Last month we established that as Lutherans we confess authority of Scripture – that it “trumps” everything else, including the “new revelations” that are commended to us by those inside or outside the Church who actively distort or add to the Scriptures. In the short New Testament book of Jude there are admonitions against following false teachers – “who have crept in unnoticed, . . . who pervert the grace of our God into sensuality and deny our only Master and Lord, Jesus Christ.” Yet there is another danger before us that we should watch for and diligently avoid. For lack of a better term, I’ll call that danger a passive distortion of God’s Word.
This passive or internal distortion of the Scriptures is not intentional, and so may be not so easily seen. Such distortions come from our sinful natures that want to place ourselves in more control of a situation, or that prefer to have someone else be responsible for what goes on in our lives. And it comes to pass, not by intent, but by ignorance; by lack of diligence; maybe by “giving up” and taking the first answer that comes to mind rather than struggling with the Word when confronted with a tough problem.

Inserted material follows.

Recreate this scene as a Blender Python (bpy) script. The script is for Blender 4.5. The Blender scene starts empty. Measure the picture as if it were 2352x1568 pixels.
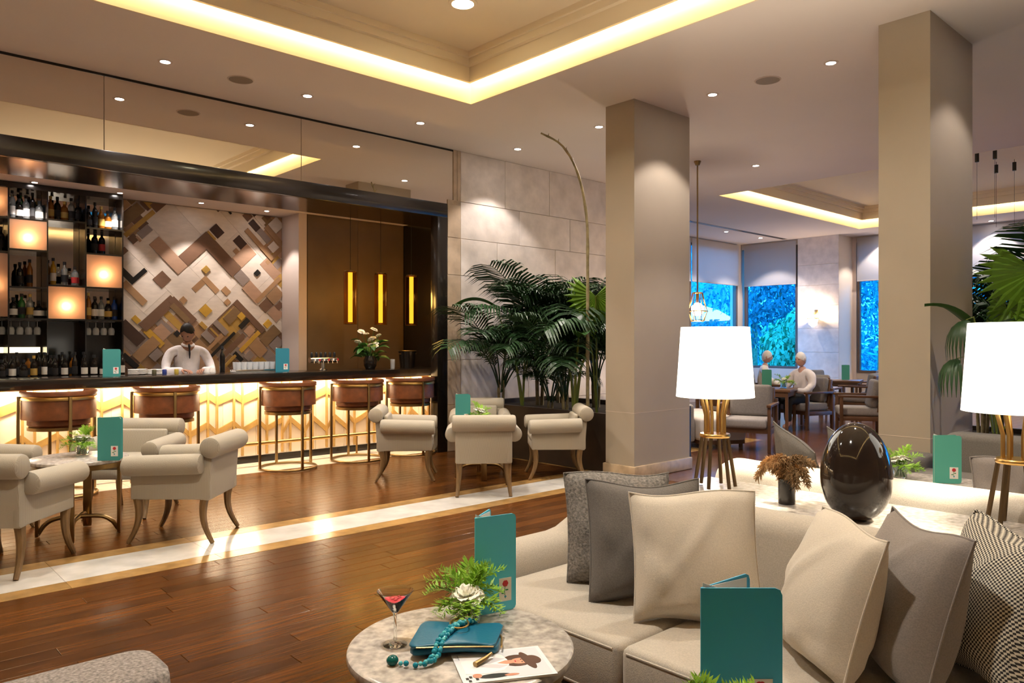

One of my favorite internet diversions is a somewhat snarky website called The Babylon Bee. It uses the format of a newspaper to “gore the ox” of social, political, and often religious positions or figures. Its sarcasm works – as does all sarcasm – because there’s some truth in the claims that are made on a given topic. To the topic at hand, one recent post carried this headline: “Study: 92% Of Christians Get All Of Their Theology From Bumper Stickers.” There is obviously some danger here. To reduce God’s Word to something that we can say on a bumper sticker or a FaceBook meme and then to go no deeper in our understanding is to trivialize that Word, and to make each one of us a “little church.” A “more noble” approach was taken by the Jews in Berea where Paul and Silas preached. The people there “received the word with all readiness of mind, and searched the scriptures daily, whether those things were so” (Acts 17:10-11). Rather than taking the easy approach to our understanding, we deliberately place ourselves, along with the Church and the rest of our religious worlds, under the authority of the Word.
So the error of the month for April was to actively take up the authority to add something to Scriptures that is not found there. This month’s error is to passively assume that we already “get it;” and that there’s not much more to this relationship we have with God.
THIS, good saints and friends of Christ/Upper Fall River Lutheran Church, is why we’re studying the Augsburg Confession in these newsletters. Not because it was said by Martin Luther (actually a guy named Philip Melanchthon wrote it), but because it is taken from and conforms to God’s Word. All the details with Scripture references are in a later section of the Book of Concord (The Apology of the Augsburg Confession, also written by Melanchthon). THIS is why we assemble together to hear the whole Word read and preached each Sunday morning; why we get together in the middle of the week to study the Word. So that we (“the congregation of saints”) can be drawn by the Spirit under the authority of the Prophetic and Apostolic Scriptures of the Old and New Testaments. Working through God’s Word, the Holy Spirit makes us the Church. Not the building or having a name in the membership book. Not being tied to a larger church organization. But having been born of water and the Spirit (John 3:5), that Spirit brings us together and makes us the Church (Acts 2).